Ce phénomène n’est pas propre à la France. En Allemagne, les autorités ont recensé plus de 3 400 crimes liés à l’extrême droite en 2024, dont plus d’un millier de violences physiques, en hausse de 17%. En Italie ou en Espagne, les groupes néo-fascistes et néo-franquistes manifestent de plus en plus à visage découvert. La logique est la même partout : cultiver le fantasme du « grand remplacement », agiter les peurs, légitimer l’autoritarisme et cibler les minorités ».
Face à ces délits, la République dispose d’instruments juridiques et policiers : procédures de dissolution, poursuites pour provocation à la haine, encadrement des manifestations, surveillance des groupes violents, action contre les plateformes numériques complices. Des condamnations tombent. À Bourges, trois militants néonazis ont écopé de 18 mois de prison, dont 12 avec sursis, pour avoir violemment agressé trois couples lors d’une fête locale, ciblés parce qu’ils n’étaient ni blancs, ni n’avaient la « bonne sexualité ». À Paris, un libraire diffusant des ouvrages ouvertement antisémites et islamophobes a été jugé pour apologie du terrorisme.
Mais cet arsenal juridique ne suffira pas : les partis de l’arc républicain doivent être clairs. Ne pas agir, c’est laisser prospérer l’idée que tout est permis, que l’espace public peut être contaminé par la violence, et la démocratie intimidée par ceux qui refusent ses règles. Nous devons le dire en toute transparence : non l’extrême droite n’a pas changé. Son idéologie reste imprégnée de racisme, de repli, de violence.

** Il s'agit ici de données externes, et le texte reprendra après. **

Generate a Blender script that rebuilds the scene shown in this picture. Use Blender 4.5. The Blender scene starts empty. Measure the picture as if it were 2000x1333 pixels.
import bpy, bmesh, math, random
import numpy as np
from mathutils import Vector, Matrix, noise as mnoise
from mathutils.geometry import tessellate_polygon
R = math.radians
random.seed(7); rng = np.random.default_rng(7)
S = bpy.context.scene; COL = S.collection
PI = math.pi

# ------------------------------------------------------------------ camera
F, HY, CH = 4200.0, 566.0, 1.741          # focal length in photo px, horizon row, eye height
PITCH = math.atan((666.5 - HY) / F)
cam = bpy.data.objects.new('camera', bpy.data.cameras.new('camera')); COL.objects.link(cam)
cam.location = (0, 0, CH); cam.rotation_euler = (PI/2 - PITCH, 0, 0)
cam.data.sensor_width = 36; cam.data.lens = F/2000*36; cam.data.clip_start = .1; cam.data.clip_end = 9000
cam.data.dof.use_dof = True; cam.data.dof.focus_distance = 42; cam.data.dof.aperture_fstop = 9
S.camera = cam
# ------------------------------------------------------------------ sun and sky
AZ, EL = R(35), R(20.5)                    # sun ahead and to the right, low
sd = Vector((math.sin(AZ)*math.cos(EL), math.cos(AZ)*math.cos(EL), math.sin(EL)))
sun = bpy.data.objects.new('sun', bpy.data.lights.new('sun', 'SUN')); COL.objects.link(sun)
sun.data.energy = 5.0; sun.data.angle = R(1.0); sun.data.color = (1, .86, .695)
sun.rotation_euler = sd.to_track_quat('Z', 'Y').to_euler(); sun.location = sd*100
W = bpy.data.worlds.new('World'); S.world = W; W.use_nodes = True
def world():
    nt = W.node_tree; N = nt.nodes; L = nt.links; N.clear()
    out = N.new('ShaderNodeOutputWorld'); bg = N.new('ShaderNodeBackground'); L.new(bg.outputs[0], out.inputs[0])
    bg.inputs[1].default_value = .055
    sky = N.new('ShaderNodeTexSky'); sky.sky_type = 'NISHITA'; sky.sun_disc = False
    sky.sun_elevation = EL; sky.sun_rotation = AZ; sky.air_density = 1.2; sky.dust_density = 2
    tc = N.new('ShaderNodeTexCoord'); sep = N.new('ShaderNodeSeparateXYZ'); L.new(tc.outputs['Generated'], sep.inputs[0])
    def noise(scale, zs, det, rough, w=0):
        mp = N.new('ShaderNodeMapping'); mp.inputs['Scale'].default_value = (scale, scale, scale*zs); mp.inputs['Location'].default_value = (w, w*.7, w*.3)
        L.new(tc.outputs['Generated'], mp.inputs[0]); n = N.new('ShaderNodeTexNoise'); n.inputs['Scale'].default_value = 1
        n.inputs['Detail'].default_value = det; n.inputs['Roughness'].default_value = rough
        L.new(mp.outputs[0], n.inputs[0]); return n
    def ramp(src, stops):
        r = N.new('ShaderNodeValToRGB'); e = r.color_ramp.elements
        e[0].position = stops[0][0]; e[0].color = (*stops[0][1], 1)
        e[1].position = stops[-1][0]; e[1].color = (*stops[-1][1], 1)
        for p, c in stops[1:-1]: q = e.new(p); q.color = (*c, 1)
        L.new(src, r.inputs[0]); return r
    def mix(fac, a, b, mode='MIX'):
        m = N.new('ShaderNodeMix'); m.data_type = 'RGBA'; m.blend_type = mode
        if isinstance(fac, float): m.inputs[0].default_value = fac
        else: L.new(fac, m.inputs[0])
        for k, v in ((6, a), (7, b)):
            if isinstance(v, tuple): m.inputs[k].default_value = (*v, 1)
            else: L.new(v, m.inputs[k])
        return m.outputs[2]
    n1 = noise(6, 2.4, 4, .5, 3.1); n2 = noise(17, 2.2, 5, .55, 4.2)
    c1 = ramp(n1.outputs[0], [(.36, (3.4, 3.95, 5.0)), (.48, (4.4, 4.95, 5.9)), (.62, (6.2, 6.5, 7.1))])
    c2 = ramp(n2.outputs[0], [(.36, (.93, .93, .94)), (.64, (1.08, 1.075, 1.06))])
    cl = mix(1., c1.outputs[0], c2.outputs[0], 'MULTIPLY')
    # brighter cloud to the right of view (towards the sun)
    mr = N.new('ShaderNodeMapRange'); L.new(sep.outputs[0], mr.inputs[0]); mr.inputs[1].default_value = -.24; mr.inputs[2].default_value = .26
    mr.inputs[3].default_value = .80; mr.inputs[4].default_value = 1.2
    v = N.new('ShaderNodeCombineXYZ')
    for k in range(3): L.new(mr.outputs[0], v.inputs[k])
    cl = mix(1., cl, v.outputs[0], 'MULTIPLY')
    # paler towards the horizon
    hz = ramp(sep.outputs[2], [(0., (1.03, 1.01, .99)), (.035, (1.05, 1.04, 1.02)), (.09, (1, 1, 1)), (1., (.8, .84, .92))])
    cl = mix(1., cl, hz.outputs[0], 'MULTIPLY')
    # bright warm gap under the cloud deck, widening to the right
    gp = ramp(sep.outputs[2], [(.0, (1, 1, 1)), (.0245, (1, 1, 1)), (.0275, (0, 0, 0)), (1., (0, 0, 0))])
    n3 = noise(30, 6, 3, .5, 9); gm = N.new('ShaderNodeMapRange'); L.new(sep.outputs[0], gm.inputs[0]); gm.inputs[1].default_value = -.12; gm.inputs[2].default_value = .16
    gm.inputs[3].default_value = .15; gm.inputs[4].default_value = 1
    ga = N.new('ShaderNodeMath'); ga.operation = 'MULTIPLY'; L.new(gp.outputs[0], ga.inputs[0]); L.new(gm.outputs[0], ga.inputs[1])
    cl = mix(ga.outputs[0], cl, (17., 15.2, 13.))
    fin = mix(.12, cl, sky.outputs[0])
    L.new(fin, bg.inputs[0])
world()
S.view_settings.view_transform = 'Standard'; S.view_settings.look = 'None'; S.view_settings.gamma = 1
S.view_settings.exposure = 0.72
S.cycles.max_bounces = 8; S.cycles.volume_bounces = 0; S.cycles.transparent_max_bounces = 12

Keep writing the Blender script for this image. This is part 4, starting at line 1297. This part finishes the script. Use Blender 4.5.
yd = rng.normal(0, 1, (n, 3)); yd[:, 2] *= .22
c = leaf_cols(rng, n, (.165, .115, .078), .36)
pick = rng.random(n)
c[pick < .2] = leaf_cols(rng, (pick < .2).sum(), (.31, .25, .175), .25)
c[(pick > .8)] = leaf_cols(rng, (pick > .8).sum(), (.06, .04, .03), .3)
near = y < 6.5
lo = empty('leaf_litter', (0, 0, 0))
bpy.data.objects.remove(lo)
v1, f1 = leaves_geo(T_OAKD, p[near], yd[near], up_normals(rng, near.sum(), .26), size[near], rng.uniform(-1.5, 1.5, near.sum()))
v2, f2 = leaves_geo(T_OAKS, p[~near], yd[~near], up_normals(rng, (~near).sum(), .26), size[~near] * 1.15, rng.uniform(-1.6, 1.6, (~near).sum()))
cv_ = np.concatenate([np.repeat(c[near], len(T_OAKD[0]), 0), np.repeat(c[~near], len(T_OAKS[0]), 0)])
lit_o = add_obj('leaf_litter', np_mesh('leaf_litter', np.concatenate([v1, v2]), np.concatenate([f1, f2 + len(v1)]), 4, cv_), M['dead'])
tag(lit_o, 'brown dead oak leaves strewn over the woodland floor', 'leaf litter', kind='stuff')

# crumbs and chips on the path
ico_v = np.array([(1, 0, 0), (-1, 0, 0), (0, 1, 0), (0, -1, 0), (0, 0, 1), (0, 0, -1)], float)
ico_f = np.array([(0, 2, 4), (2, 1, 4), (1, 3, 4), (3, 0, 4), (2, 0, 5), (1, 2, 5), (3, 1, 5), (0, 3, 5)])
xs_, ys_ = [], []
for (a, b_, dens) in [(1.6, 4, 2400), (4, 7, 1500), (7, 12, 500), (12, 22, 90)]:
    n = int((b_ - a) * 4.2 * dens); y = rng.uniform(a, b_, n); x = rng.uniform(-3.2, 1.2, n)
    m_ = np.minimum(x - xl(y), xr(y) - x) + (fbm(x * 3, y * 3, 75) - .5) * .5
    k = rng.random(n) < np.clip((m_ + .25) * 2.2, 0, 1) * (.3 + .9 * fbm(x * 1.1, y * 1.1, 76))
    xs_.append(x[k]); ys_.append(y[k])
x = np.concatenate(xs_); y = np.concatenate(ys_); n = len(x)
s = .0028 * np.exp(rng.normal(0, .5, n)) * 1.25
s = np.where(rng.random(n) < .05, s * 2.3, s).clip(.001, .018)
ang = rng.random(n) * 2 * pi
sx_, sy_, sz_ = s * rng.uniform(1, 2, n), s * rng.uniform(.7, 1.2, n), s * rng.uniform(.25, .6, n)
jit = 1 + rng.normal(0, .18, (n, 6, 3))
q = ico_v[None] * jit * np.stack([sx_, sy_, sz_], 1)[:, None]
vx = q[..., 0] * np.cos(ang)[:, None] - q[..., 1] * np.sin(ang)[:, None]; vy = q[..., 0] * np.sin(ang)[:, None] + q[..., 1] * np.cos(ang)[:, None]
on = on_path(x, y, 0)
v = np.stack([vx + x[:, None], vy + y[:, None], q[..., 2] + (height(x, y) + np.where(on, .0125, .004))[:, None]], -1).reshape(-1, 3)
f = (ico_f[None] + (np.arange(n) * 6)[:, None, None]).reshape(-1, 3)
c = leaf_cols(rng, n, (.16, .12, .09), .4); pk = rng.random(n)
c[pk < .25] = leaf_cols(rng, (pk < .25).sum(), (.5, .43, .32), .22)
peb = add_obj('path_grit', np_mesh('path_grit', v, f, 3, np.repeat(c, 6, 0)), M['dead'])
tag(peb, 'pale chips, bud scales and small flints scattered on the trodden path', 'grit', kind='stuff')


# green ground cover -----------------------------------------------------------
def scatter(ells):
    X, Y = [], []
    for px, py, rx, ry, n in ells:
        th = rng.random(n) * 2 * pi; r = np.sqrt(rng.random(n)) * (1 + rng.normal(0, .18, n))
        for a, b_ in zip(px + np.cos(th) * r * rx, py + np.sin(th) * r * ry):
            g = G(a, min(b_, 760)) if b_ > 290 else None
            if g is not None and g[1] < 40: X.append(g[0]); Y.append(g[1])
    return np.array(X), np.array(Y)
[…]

Laisser faire, ou à minima faire la sourde oreille, c’est céder du terrain à ceux qui ne croient ni à l’égalité, ni à la liberté, ni à la fraternité.
L’Histoire nous a appris comment cette propagation de haine peut finir et nous rappelle que le camp républicain ne doit jamais sous-estimer ceux qui se revendiquent d’un prétendu « ordre nouveau ». Elle nous a également enseigné qu’elle juge celles et ceux qui ne savent s’inspirer des erreurs passées, les répètent ou en font fi. Tâchons de n’être jamais de ceux-là.